As the gardening season looms in the not-too-distant future, I’m always reminded of some of the challenges I faced the season before. Pest insects are always on that list, but what I and many other gardeners have discovered is that with pests, an ounce of prevention is worth a pound of cure. And so, I thought it fitting that as we all plan for the next growing season, I should talk about a few of my favorite pest-prevention tips. Perhaps they’ll give you a jump start on a gorgeous 2013 gardening season.

Row Covers

This light-weight, translucent white fabric is laid on top of new transplants or seedlings. Row covers form a barrier over the plants to prevent the pest insects from landing to feed while also allowing light and water to reach the plants beneath. Row covers can rest directly on top of plants or can be stretched over wire hoops to create a tunnel over an entire row of plants. They can be used for several years before replacing.

For crops requiring pollination, row covers will have to be removed when flowers open so bees and other pollinators can access the blooms. Use over cabbage, broccoli, Brussels sproutscauliflower and kohlrabi to prevent cabbage loopers. Use over carrots to prevent root-tunneling maggots and on cucumbers to keep both spotted and striped cucumber beetles away. Cover other crops to protect them from bean beetles, potato beetles and flea beetles. My favorite use for row covers is over my Swiss chard plants. It keeps leafminers from marring the beautiful leaves. Row covers will also provide summer shade for cool-season crops, such as lettuce and spinach, extending their harvest by a few weeks. Heavier versions also work to protect plants from early frosts.

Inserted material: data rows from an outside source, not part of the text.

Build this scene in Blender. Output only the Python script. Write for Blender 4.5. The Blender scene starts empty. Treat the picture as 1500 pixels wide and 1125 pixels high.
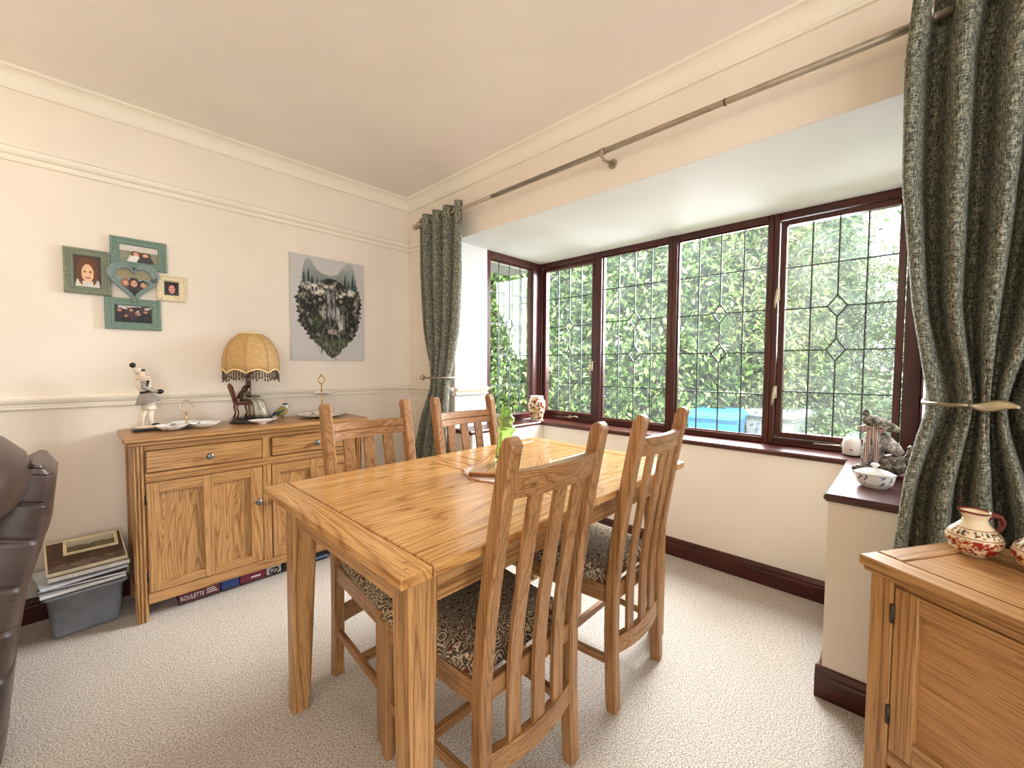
import bpy, math, random
import numpy as np
from mathutils import Vector, Matrix
random.seed(7); rng = np.random.default_rng(7)
scene = bpy.context.scene
COL = scene.collection
PI = math.pi

# ------------------------------------------------------------------ camera, world, light, exposure
cam_d = bpy.data.cameras.new('camera'); cam = bpy.data.objects.new('camera', cam_d); COL.objects.link(cam)
scene.camera = cam
cam_d.sensor_width = 36.0; cam_d.lens = 607.435 / 1500 * 36.0; cam_d.clip_start = 0.05; cam_d.clip_end = 200
_yaw, _pit, _rol = 0.807744, -0.0435142, 0.0057424
_f = Vector((math.sin(_yaw)*math.cos(_pit), math.cos(_yaw)*math.cos(_pit), math.sin(_pit)))
_r = Vector((math.cos(_yaw), -math.sin(_yaw), 0)); _u = _r.cross(_f)
_r2 = math.cos(_rol)*_r + math.sin(_rol)*_u; _u2 = -math.sin(_rol)*_r + math.cos(_rol)*_u
M = Matrix((( _r2.x, _u2.x, -_f.x), (_r2.y, _u2.y, -_f.y), (_r2.z, _u2.z, -_f.z))).to_4x4()
M.translation = Vector((-1.78374, -2.79859, 1.15698)); cam.matrix_world = M

world = bpy.data.worlds.new('overcast_sky'); scene.world = world; world.use_nodes = True
wb = world.node_tree.nodes['Background']; wb.inputs[0].default_value = (0.93, 0.97, 1.0, 1); wb.inputs[1].default_value = 3.2

def lamp(name, kind, loc, energy, color, **kw):
    d = bpy.data.lights.new(name, kind); d.energy = energy; d.color = color
    for k, v in kw.items(): setattr(d, k, v)
    o = bpy.data.objects.new(name, d); COL.objects.link(o); o.location = loc
    return o
sun = lamp('sun_light', 'SUN', (-6, -3, 9), 5.5, (1.0, 0.97, 0.91), angle=math.radians(2.5))
sun.rotation_euler = Vector((0.72, 0.35, -0.75)).to_track_quat('-Z', 'Y').to_euler()
# added fill light behind the camera, set at an invented door opening
pat = lamp('added_fill_light', 'AREA', (-2.6, -5.1, 1.25), 22, (1.0, 0.97, 0.94), shape='RECTANGLE', size=3.0, size_y=2.0)
pat.rotation_euler = (math.radians(90), 0, 0)
# daylight falling in through the bay
bay = lamp('bay_daylight', 'AREA', (2.1, -1.67, 2.4), 560, (0.96, 0.98, 1.0), shape='RECTANGLE', size=2.6, size_y=1.5)
bay.rotation_euler = Vector((-1, 0, -0.55)).to_track_quat('-Z', 'Z').to_euler()
vs = scene.view_settings
scene.display_settings.display_device = 'sRGB'
vs.view_transform = 'Standard'; vs.look = 'None'; vs.gamma = 1.0; vs.use_curve_mapping = False; vs.exposure = 0.25

# ------------------------------------------------------------------ helpers
def srgb(r, g, b):
    def c(x):
        x /= 255.0
        return x/12.92 if x <= 0.04045 else ((x+0.055)/1.055)**2.4
    return (c(r), c(g), c(b), 1.0)

class MB:
    def __init__(s): s.v = []; s.f = []; s.sm = []; s.col = None
    def add(s, vs, fs, smooth=False):
        n = len(s.v); s.v += [tuple(p) for p in vs]
        s.f += [tuple(i+n for i in f) for f in fs]; s.sm += [smooth]*len(fs); return s
    def box(s, a, b, ch=0.0):
        x0, y0, z0 = [min(p, q) for p, q in zip(a, b)]; x1, y1, z1 = [max(p, q) for p, q in zip(a, b)]
        c = min(ch, (x1-x0)*.45, (y1-y0)*.45, (z1-z0)*.45)
        if c <= 0:
            return s.add([(x0,y0,z0),(x1,y0,z0),(x1,y1,z0),(x0,y1,z0),(x0,y0,z1),(x1,y0,z1),(x1,y1,z1),(x0,y1,z1)],
                         [(3,2,1,0),(4,5,6,7),(0,1,5,4),(1,2,6,5),(2,3,7,6),(3,0,4,7)])
        V = []; idx = {}
        for sx in (0,1):
            for sy in (0,1):
                for sz in (0,1):
                    X = (x0,x1)[sx]; Y = (y0,y1)[sy]; Z = (z0,z1)[sz]
                    ix = X + (c if sx == 0 else -c); iy = Y + (c if sy == 0 else -c); iz = Z + (c if sz == 0 else -c)
                    idx[sx,sy,sz,'x'] = len(V); V.append((X,iy,iz))
                    idx[sx,sy,sz,'y'] = len(V); V.append((ix,Y,iz))
                    idx[sx,sy,sz,'z'] = len(V); V.append((ix,iy,Z))
        F = []
        I = lambda a,b,c_,k: idx[a,b,c_,k]
        F += [(I(0,0,0,'x'),I(0,0,1,'x'),I(0,1,1,'x'),I(0,1,0,'x')),(I(1,0,0,'x'),I(1,1,0,'x'),I(1,1,1,'x'),I(1,0,1,'x'))]
        F += [(I(0,0,0,'y'),I(1,0,0,'y'),I(1,0,1,'y'),I(0,0,1,'y')),(I(0,1,0,'y'),I(0,1,1,'y'),I(1,1,1,'y'),I(1,1,0,'y'))]
        F += [(I(0,0,0,'z'),I(0,1,0,'z'),I(1,1,0,'z'),I(1,0,0,'z')),(I(0,0,1,'z'),I(1,0,1,'z'),I(1,1,1,'z'),I(0,1,1,'z'))]
        for a in (0,1):
            for b_ in (0,1):
                F.append((I(a,b_,0,'x'),I(a,b_,1,'x'),I(a,b_,1,'y'),I(a,b_,0,'y')))
                F.append((I(a,0,b_,'x'),I(a,1,b_,'x'),I(a,1,b_,'z'),I(a,0,b_,'z')))
                F.append((I(0,a,b_,'y'),I(1,a,b_,'y'),I(1,a,b_,'z'),I(0,a,b_,'z')))
                for c_ in (0,1): F.append((I(a,b_,c_,'x'),I(a,b_,c_,'y'),I(a,b_,c_,'z')))
        return s.add(V, F)
    def loft(s, rings, cap=True, closed=True, smooth=True):
        n = len(rings[0]); V = [p for r in rings for p in r]; F = []
        for i in range(len(rings)-1):
            for j in range(n if closed else n-1):
                k = (j+1) % n
                F.append((i*n+j, i*n+k, (i+1)*n+k, (i+1)*n+j))
        s.add(V, F, smooth)
        if cap and closed:
            base = len(s.v)-len(V)
            s.f.append(tuple(base+j for j in reversed(range(n)))); s.sm.append(False)
            s.f.append(tuple(base+(len(rings)-1)*n+j for j in range(n))); s.sm.append(False)
        return s
    def tube(s, pts, r, n=10, smooth=True, flat=1.0):
        pts = [Vector(p) for p in pts]; rad = r if isinstance(r, (list, tuple)) else [r]*len(pts)
        rings = []; up = None
        for i, p in enumerate(pts):
            t = (pts[min(i+1, len(pts)-1)] - pts[max(i-1, 0)])
            t = t.normalized() if t.length > 1e-9 else Vector((0,0,1))
            if up is None:
                up = Vector((0,0,1)) if abs(t.z) < 0.9 else Vector((1,0,0))
            a = t.cross(up); a = a.normalized() if a.length > 1e-6 else Vector((1,0,0)); b = a.cross(t).normalized(); up = b
            rings.append([p + (a*math.cos(2*PI*k/n) + b*math.sin(2*PI*k/n)*flat)*rad[i] for k in range(n)])
        return s.loft(rings, smooth=smooth)
    def lathe(s, prof, n=24, c=(0,0,0), sx=1, sy=1, cap=True):
        rings = [[(c[0]+sx*r*math.cos(2*PI*k/n), c[1]+sy*r*math.sin(2*PI*k/n), c[2]+z) for k in range(n)] for r, z in prof]
        return s.loft(rings, cap=cap)
    def ball(s, c, r, n=12, m=8, rot=None):
        rx, ry, rz = r if isinstance(r, (list, tuple)) else (r, r, r); rings = []
        for i in range(m+1):
            a = -PI/2 + PI*i/m; a = max(-PI/2+.05, min(PI/2-.05, a)); ring = []
            for k in range(n):
                p = Vector((rx*math.cos(a)*math.cos(2*PI*k/n), ry*math.cos(a)*math.sin(2*PI*k/n), rz*math.sin(a)))
                if rot: p = rot @ p
                ring.append(p + Vector(c))
            rings.append(ring)
        return s.loft(rings)
    def prism(s, poly, fn, a, b, smooth=False):
        """poly: 2-D points; fn(p, q, t) -> 3-D point; swept from t=a to t=b"""
        return s.loft([[fn(p, q, a) for p, q in poly], [fn(p, q, b) for p, q in poly]], smooth=smooth)
    def bar(s, p, q, w, d, up=(0,0,1), ch=0.0):
        p = Vector(p); q = Vector(q); t = (q-p).normalized(); u = Vector(up); a = t.cross(u).normalized(); b = a.cross(t).normalized()
        sec = [(-w/2,-d/2),(w/2,-d/2),(w/2,d/2),(-w/2,d/2)]
        if ch: sec = [(-w/2+ch,-d/2),(w/2-ch,-d/2),(w/2,-d/2+ch),(w/2,d/2-ch),(w/2-ch,d/2),(-w/2+ch,d/2),(-w/2,d/2-ch),(-w/2,-d/2+ch)]
        return s.loft([[e + a*i + b*j for i, j in sec] for e in (p, q)], smooth=False)
    def xf(s, m):
        s.v = [tuple(m @ Vector(p)) for p in s.v]; return s
    def build(s, name, mat, parent=None, loc=None, kind=None):
        me = bpy.data.meshes.new(name); me.from_pydata(s.v, [], s.f)
        me.polygons.foreach_set('use_smooth', s.sm)
        if s.col is not None:
            ca = me.color_attributes.new('print', 'FLOAT_COLOR', 'POINT')
            ca.data.foreach_set('color', np.asarray(s.col, dtype=np.float32).ravel())
        me.validate(); me.update()
        import bmesh
        bm = bmesh.new(); bm.from_mesh(me); bmesh.ops.recalc_face_normals(bm, faces=bm.faces); bm.to_mesh(me); bm.free()
        o = bpy.data.objects.new(name, me); COL.objects.link(o)
        if mat: me.materials.append(mat)
        if parent: o.parent = parent
        if loc: o.location = loc
        if kind: o['kind'] = kind
        return o

def empty(name, loc=(0,0,0), rz=0.0):
    o = bpy.data.objects.new(name, None); COL.objects.link(o); o.location = loc; o.rotation_euler = (0,0,rz); o.empty_display_size = .05
    return o
def tag(o, label, cat, group=None):
    o['label'] = label; o['category'] = cat
    if group: o['group'] = group
    return o
def thing(name, label, cat, loc=(0,0,0), rz=0.0, group=None): return tag(empty(name, loc, rz), label, cat, group)
def struct(o, label=None):
    o['kind'] = 'structure'
    if label: o['label'] = label
    return o
def copy_tree(o, parent=None):
    c = o.copy(); COL.objects.link(c); c.parent = parent
    for ch in list(o.children): copy_tree(ch, c)
    return c

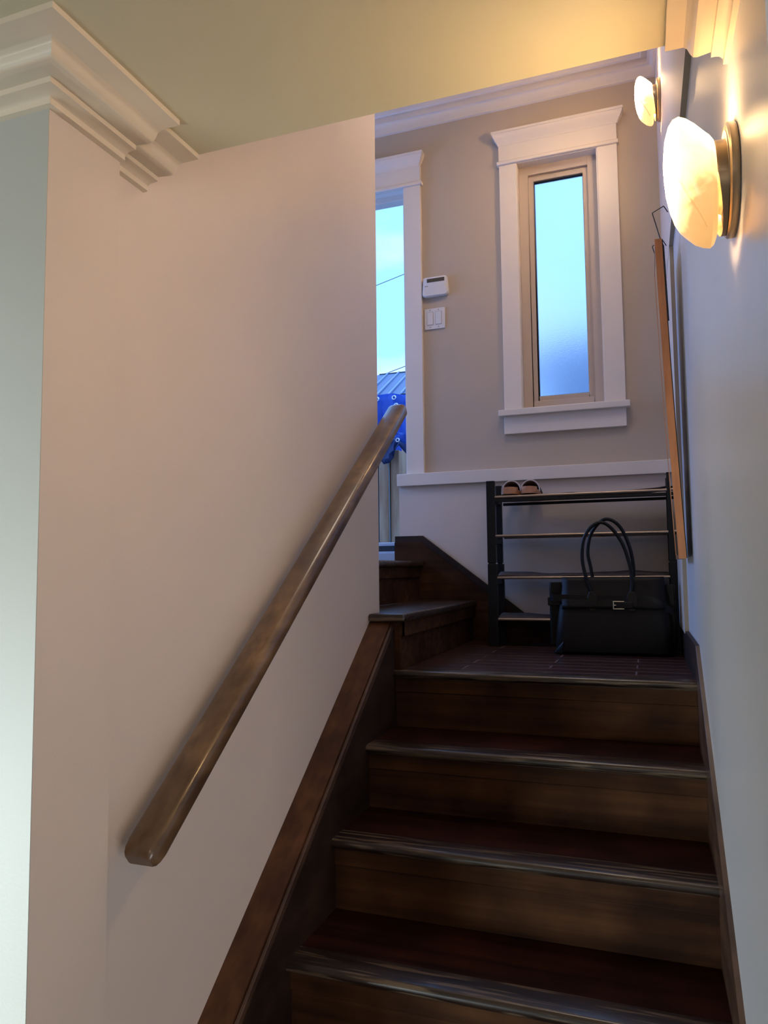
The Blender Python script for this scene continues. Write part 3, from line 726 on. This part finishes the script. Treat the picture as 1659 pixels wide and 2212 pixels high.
tag(B().box(-1.835, -1.775+.06, 5.5, 5.58, -.02, 1.02).bevel(.008, 3).obj('wooden_post', m_post, smooth=True), 'slim pale post behind the thick post', 'post')
# blue tarp hanging from the eave, with a lower loose fold
def sheet(name, rows, mat, parent=None, th=.006):
    b = B().loft(rows, False, False); o = b.obj(name, mat, parent, True); m = o.modifiers.new('thickness', 'SOLIDIFY'); m.thickness = th; return o
tp = thing('tarpaulin', (-2.5, 6.9, 1.2), 'bright blue tarpaulin hanging under the metal roof outside', 'tarpaulin')
rows = []
for k in range(9):
    z = 1.745-.62*k/8
    rows.append([(-3.2+1.1*i/16+.3*(i > 0)*0, 6.9+.035*math.sin(i*1.9+.5*k)+.02*math.sin(.9*k+i), z+.012*math.sin(i*1.3)) for i in range(17)])
sheet('hanging_sheet', rows, m_tarp, tp)
for x, z in ((-2.54, 1.70), (-2.36, 1.70), (-2.34, 1.62)):
    bb = B().tube([(x+.018*math.cos(k*math.pi/8), 6.855, z+.018*math.sin(k*math.pi/8)) for k in range(16)], .007, 6, closed=True); bb.obj('grommet', m_grom, tp, True)
tf = thing('tarpaulin', (-1.8, 5.2, .75), 'blue tarpaulin fold draped over the timber post, shade painted dark', 'tarpaulin')
rows = []
edge = [(-1.90, .86), (-1.85, .80), (-1.81, .775), (-1.775, .745), (-1.74, .765), (-1.71, .80), (-1.69, .845), (-1.66, .86), (-1.64, .835), (-1.60, .80), (-1.56, .79)]
for k in range(7):
    v = k/6
    rows.append([(x, 4.93+.07*(1-v)+.018*math.sin(i*1.7+k), .955+.012*math.sin(i*1.1)-(.955-z)*v) for i, (x, z) in enumerate(edge)])
sheet('draped_sheet', rows, m_tarp_shade, tf)
rows = []
for k in range(5):
    v = k/4
    rows.append([(-1.80+.26*i/10, 4.87+.012*math.sin(i*1.3+k), .955-.008*math.sin(i)-v*(.012+.085*(i/10)**1.2)) for i in range(11)])
tag(sheet('loose_flap', rows, m_tarp, tf), 'brighter blue flap')
B().tube([(-1.648+.012*math.cos(k*math.pi/8), 4.855, .900+.012*math.sin(k*math.pi/8)) for k in range(16)], .004, 6, closed=True).obj('grommet', m_grom, tf, True)
# shed with ribbed metal roof
sh = thing('shed', (-3.0, 8.2, -.02), 'shed with a blue-grey ribbed metal roof beyond the yard', 'shed')
B().hexa([(-4.6, 7.0, 1.745), (-1.2, 7.0, 1.745), (-.78, 8.0, 2.255), (-2.93, 8.0, 2.255), (-4.6, 7.0, 1.76), (-1.2, 7.0, 1.76), (-.78, 8.0, 2.27), (-2.93, 8.0, 2.27)]).obj('roof', m_roof, sh)
for i in range(24):
    x = -4.5+i*.135; x2 = x-.02+.10*0
    dx = -.085; f0 = 0 if x > -3 else (-.0)
    B().hexa([(x, 6.99, 1.760), (x+.014, 6.99, 1.760), (x+.014+dx, 8.0, 2.270), (x+dx, 8.0, 2.270), (x, 6.99, 1.778), (x+.014, 6.99, 1.778), (x+.014+dx, 8.0, 2.288), (x+dx, 8.0, 2.288)]).obj('roof_seam', m_rib, sh) if x > -2.8 else None
B().tube([(-2.93, 8.0, 2.268), (-.78, 8.0, 2.268)], .012, 8).obj('ridge_cap', m_dark, sh)
B().box(-4.6, -1.2, 7.2, 7.3, -.02, 1.80).obj('wall', m_dark, sh)
B().box(-2.33, -2.2, 6.97, 7.02, 1.55, 1.76).obj('bracket', m_dark, sh)
for za, zb, lab in ((4.62, 4.72, 'upper overhead cable crossing the sky'), (3.10, 3.22, 'lower overhead cable just above the shed roof')):
    tag(B().tube([(-6, 11, za-.35), (-4.5, 11, za-.12), (-3, 11, zb+.15), (0, 11, zb+.6)], .006, 6).obj('overhead_cable', m_cable, smooth=True), lab, 'cable')
# neighbouring building seen as a blur through the frosted pane
m_nb = M('pale_blue_siding', (.28, .38, .55), .6)
nb = thing('neighbour_house', (-.6, 10, -.35), 'blue-grey house seen as a blur through the frosted window', 'house')
B().box(-1.15, 3.5, 9.0, 12, -.35, 2.6).obj('wall', m_nb, nb)
B().prism([(-1.18, 8.8, 2.6), (3.8, 8.8, 2.6), (3.8, 12, 2.6), (-1.18, 12, 2.6)], [(-.9, 9.8, 3.0), (3.3, 9.8, 3.0), (3.3, 11.5, 3.0), (-1.8, 11.5, 3.0)]).obj('roof', m_roof, nb)
tag(B().box(-30, 30, 3.7, 40, -.45, -.35).obj('ground', m_grass), 'wet ground outside', 'ground', kind='structure')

Surround the stem of young plants with 1-inch-high paperboard collar situated about 1 inch from the base of the plant. Nestle the lower half of the collar into the soil. This prevents cutworms from chomping off young seedlings just below soil level. Similar collars constructed of copper stripping will keep slugs at bay. Slugs sizzle when they come in contact with copper due to a chemical reaction between the copper and their slime. Use a 3 inch wide strip of aluminum foil to form a snug collar around the lower portion of squash (summer and winter) stems. Make sure the ends overlap enough so that as the stem expands, the collar will grow with it. Adult squash vine borers won’t land on the foil to lay their eggs.